State Education Commissioner David Hespe has previously said the state should take a leading role in examining school start times. However, a number of practical issues, including athletics, would need to be resolved for both families and districts, Hepse said.

Schools that pushed back start times have received complaints from parents, including that older children weren’t home to take care of younger siblings in the afternoon, according to the The New Jersey Association of School Administrators.

One of the most vocal opponents of later start times has been Ted Velkoff, member-at-large of the Fairfax County School District which, at more than 180,000 students, is the largest district in Virginia and the Baltimore-Washington metro area.

Velkoff wrote an op-ed in USA Today last year criticizing the academy’s policy recommendation.

“The problem is not really that kids need more sleep — because of course they do; adults need more sleep,” Velkoff told Patch on Friday. “The problem is trying to run a large organization that has many competing concerns.

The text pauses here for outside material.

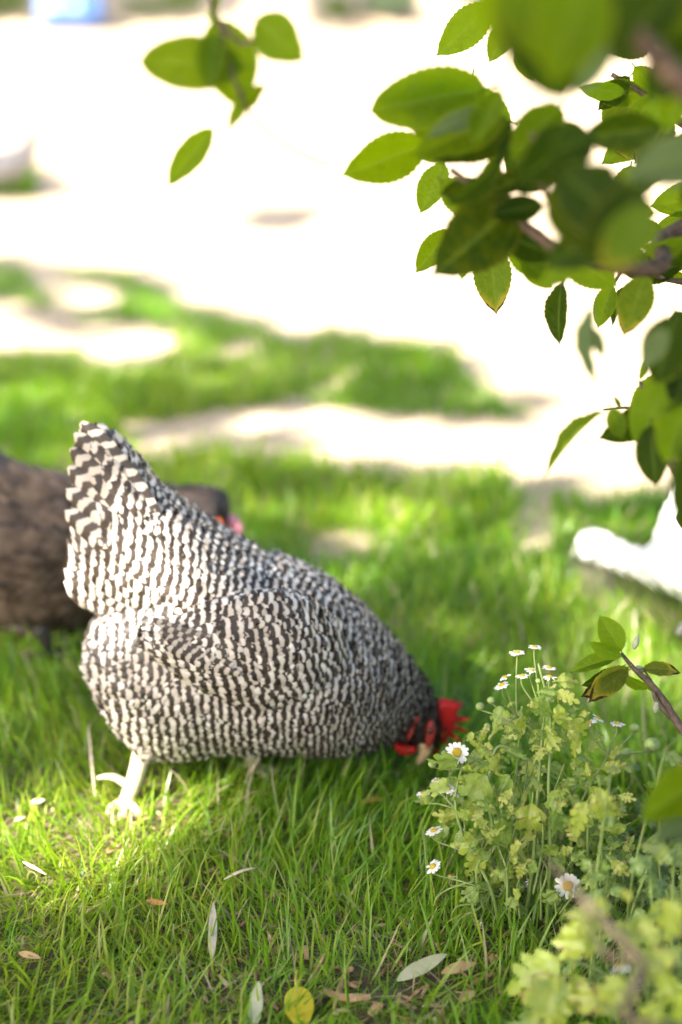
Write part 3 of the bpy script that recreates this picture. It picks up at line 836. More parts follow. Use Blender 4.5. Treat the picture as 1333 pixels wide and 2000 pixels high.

“We at the school board have to factor in many more things than just the science of sleep.”

The biggest and seemingly most oft-cited factor? Buses.

A proposal in Fairfax County to push high school start times from 7:20 to 8 included an estimate that transportation costs would go up $7.5 million, as buses would be on the roads for more hours of the day.

Others argue, though, that the complexities of figuring out affordable transportation is worth the gain to student health.

“It’s worth it for adults to tackle a bus schedule,” Stacy Simera, outreach director at Start School Later, a nonprofit advocacy group, told Patch.

“The logistics may be daunting at first, but then you adopt it for the next 20 years. Child health should be worth adults’ temporary inconvenience.”

In a twist of irony, Velkoff ended up voting for a proposal to begin school later, but at 8, not 8:30 or 9 as other board members proposed. The 8 o’clock start passed.

Many districts are finding ways to make it work.

Chicago Public Schools decided recently to make a change. There, the elementary schools and high schools had been starting at the same time of morning. Rather than tinker with that schedule, many of the city’s high schools will soon start as late as 9 a.m, staggering bus schedules and routes. The move is expected to save the transportation system $13.5 million in its first year.

It’s not just schools that are taking notice of the latest research in sleep. The effects have reached even the biggest and baddest of America.

The U.S. Navy last April changed its shift-times on submarines from six hours to eight hours to allow for more sleep. The U.S. Army is advising its squad leaders that seven to eight hours of sleep per night “must become a daily priority for you and your soldiers.”

“If any entity could figure out a way to create a person that does not need sleep, you know the U.S. Armed Forces have tried for hundreds of years,” Simera said.

“When the Army says, ‘hey you need sleep,’ that means they’ve realized you can’t get by.”